Hissène Habré, purgera bien sa peine de prison à perpétuité au Sénégal ou dans un autre pays de l’Union Africaine.
le 27 Avril dernier, à Dakar, Hissène Habré, ancien président du Tchad, placé au pouvoir par la France et les États-Unis [1] a définitivement été condamné à la prison à perpétuité pour crimes contre l’humanité. Cela fait de lui le premier ancien chef d’État à être reconnu coupable de violation des « Droits de l’Homme » par le tribunal d’un autre pays. L’occasion pour nous de revenir plus en détail sur le déroulé de ce feuilleton judiciaire.
Plusieurs groupes de défense des droits de l’homme tiennent Habré pour responsable de la mort de milliers de personnes, (le nombre exact est inconnu, mais avoisinerait les 40 000) [2]. Ces meurtres de masse incluaient des massacres ethniquement ciblés dès 1984. L’ONG Human Rights Watch déplore des dizaines de milliers de meurtres politiques et de tortures physiques [3]. Habré avait été tristement surnommé « le Pinochet africain« , une sordide référence à l’ex-président chilien [4].
Le 19 Septembre 2005, le Royaume de Belgique lance un mandat d’arrêt international visant l’arrestation immédiate de l’ancien Président de la République du Tchad. Ce mandat sera transmis aux autorités de la République du Sénégal. Hissène Habré,venu au pouvoir à la suite du coup d’État en 1982, sera arrêté le 15 novembre et placé en garde à vue, avant d’être rapidement libéré. La justice sénégalaise s’était à l’époque estimée incompétente et avait renvoyé le cas Habré à l’Union Africaine (UA).
Retour à l’envoyeur dès l’été 2006, puisque l’organisation d’États africains, créée en 2002 à Durban en Afrique du Sud, mandatera finalement le Sénégal pour juger Hissène Habré pour crimes contre l’humanité, crimes de guerre et actes de torture [5]. Dès lors le « Pays de la Terenga » engagera des réformes législatives et modifiera sa Constitution afin d’être en mesure de juger l’ancien dictateur tchadien.
En Juin 2013, Hissène Habré est placé en garde à vue dans le cadre d’une enquête ouverte par un tribunal spécial. En Juillet 2015, l’ancien Chef de l’État sera jugé à Dakar par les Chambres africaines extraordinaires [6]. Si ce procès à lieu, c’est grâce à l’action d’un avocat américain, « spécialiste » de la défense des victimes des régimes dictatoriaux. Celui que l’on surnomme « le chasseur de dictateurs« est aussi conseiller juridique et porte-parole de l’ONG Human Rights Watch avec laquelle il lutte pour les victimes de Hissène Habré.

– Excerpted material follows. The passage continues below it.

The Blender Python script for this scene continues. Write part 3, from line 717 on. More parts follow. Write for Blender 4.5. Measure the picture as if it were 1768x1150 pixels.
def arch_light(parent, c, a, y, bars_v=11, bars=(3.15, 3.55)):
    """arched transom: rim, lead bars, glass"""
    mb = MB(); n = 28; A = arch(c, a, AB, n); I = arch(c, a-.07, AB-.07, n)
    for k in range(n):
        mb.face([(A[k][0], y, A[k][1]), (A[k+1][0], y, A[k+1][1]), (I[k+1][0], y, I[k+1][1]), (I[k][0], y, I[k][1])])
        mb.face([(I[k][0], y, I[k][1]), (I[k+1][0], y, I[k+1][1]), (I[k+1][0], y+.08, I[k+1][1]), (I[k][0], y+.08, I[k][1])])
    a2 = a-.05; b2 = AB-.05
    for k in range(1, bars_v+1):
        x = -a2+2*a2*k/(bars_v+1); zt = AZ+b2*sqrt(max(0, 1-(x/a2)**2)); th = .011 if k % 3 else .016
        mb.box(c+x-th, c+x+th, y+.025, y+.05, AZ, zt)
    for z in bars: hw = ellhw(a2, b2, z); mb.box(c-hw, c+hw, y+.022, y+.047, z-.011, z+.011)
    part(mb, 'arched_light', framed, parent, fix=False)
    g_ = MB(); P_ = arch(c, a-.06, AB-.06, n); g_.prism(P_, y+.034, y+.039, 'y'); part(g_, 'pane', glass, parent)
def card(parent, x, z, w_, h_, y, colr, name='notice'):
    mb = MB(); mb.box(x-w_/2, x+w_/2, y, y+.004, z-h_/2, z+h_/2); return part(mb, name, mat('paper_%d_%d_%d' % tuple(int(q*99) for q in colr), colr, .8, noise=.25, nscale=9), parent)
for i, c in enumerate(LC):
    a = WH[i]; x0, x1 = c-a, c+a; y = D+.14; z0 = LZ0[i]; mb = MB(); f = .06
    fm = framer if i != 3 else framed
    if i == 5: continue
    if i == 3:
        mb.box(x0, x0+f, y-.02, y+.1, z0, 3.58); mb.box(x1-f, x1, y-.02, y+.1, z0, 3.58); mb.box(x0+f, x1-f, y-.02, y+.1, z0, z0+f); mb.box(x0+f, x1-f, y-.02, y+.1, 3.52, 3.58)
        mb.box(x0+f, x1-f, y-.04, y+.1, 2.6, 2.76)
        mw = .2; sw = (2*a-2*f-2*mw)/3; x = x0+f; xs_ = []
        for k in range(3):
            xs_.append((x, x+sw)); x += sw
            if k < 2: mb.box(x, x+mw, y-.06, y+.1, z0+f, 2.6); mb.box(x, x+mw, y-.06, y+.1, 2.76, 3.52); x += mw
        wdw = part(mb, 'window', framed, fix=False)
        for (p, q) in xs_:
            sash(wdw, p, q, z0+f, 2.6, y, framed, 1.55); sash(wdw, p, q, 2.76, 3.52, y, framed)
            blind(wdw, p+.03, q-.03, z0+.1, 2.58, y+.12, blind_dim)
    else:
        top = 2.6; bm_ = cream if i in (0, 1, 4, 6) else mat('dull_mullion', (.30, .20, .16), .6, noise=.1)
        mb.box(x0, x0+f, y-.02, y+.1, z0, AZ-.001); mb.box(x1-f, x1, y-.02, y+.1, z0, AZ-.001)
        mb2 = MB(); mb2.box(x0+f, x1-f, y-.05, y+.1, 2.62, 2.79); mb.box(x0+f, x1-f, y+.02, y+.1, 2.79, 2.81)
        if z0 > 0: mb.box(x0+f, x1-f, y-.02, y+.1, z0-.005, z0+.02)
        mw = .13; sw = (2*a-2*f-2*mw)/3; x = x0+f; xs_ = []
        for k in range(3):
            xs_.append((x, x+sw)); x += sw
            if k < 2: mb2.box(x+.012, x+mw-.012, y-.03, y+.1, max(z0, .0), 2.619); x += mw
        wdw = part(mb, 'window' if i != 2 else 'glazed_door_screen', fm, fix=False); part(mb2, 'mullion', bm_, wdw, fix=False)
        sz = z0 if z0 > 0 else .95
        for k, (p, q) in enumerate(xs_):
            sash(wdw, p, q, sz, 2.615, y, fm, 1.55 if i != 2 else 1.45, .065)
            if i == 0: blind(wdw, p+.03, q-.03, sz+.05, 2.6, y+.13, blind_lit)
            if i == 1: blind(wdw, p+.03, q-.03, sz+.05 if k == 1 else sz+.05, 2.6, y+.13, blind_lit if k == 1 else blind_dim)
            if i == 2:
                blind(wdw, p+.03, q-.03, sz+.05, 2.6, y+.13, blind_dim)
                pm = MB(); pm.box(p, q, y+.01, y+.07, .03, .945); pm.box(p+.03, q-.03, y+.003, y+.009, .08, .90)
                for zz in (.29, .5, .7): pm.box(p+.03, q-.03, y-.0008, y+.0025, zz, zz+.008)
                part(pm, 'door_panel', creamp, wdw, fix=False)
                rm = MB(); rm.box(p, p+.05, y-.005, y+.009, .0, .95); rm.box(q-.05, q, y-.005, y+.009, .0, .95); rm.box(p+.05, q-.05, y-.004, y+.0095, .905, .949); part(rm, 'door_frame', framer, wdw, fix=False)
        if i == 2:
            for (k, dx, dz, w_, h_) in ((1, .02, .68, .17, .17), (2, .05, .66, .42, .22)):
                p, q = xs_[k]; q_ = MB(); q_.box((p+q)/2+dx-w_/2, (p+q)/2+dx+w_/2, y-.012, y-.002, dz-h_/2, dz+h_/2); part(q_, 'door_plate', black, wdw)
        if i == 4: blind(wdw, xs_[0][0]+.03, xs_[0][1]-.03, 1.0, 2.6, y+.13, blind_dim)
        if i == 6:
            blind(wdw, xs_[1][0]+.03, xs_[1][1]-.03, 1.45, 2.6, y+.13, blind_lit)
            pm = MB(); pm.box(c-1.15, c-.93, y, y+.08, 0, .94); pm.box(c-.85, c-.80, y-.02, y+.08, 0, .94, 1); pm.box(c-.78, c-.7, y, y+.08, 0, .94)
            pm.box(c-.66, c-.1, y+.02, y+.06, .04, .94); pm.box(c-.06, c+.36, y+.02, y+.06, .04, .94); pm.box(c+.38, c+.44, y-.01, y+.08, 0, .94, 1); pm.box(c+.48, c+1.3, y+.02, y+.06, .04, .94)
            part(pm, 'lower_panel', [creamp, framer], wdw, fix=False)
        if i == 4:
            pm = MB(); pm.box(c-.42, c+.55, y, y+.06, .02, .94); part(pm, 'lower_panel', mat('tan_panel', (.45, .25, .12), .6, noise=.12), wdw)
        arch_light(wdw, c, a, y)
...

Le 30 mai 2016, il est finalement déclaré coupable de crimes contre l’humanité, viols, exécutions, esclavages et enlèvement. Le Tribunal Spécial Africain le condamnera à la prison à perpétuité dès la première instance. Cette peine sera alourdie le 29 juillet 2016 par l’injonction de verser entre 10 et 20 millions de FCFA (soit entre 15 245 et 30 490 euros) à chacune de ses victimes.
Hissène Habré a fait appel de sa peine. Le second jugement débutera le 9 janvier 2017. Le maintien de la condamnation à la prison à perpétuité sera finalement retenu. Hissène Habré épongera son ardoise sanglante au Sénégal ou dans un autre pays de l’UA. Par ailleurs, la Chambre d’appel a fixé les dommages à 82 milliards 290 millions de francs CFA.
Notes et références :
[1] Douglas Farah, « Chad’s Torture Victims Pursue Habre in Court« , The Washington Post du 27 Novembre 2000.
[2] Dionne Searcey, « Hissène Habré, Ex-President of Chad, Convicted of War Crimes« . The New York Times. publié le 30 Mai 2016.
[3] « Senegal: « US Urges Action on Chadian Ex-Dictator’s Trial« . Archivé à partir de l’original le 22 juillet 2011.
[4] Augusto Pinochet est l’ex-Président du Chili responsable de la mort/disparition de plus de 3 200 personnes de la torture de 38 000 autres ainsi que de l’arrestation de des dizaines de milliers d’arrestations de dissidents
[5] Deux ans plus tard, en Aout 2008, Hissene Habre sera officiellement condamné à mort par contumace pour crimes contre l’humanité par un tribunal de N’Djamena.
[6] Les Chambres africaines extraordinaires forment une juridiction spéciale créée par le Sénégal et l’Union Africaine.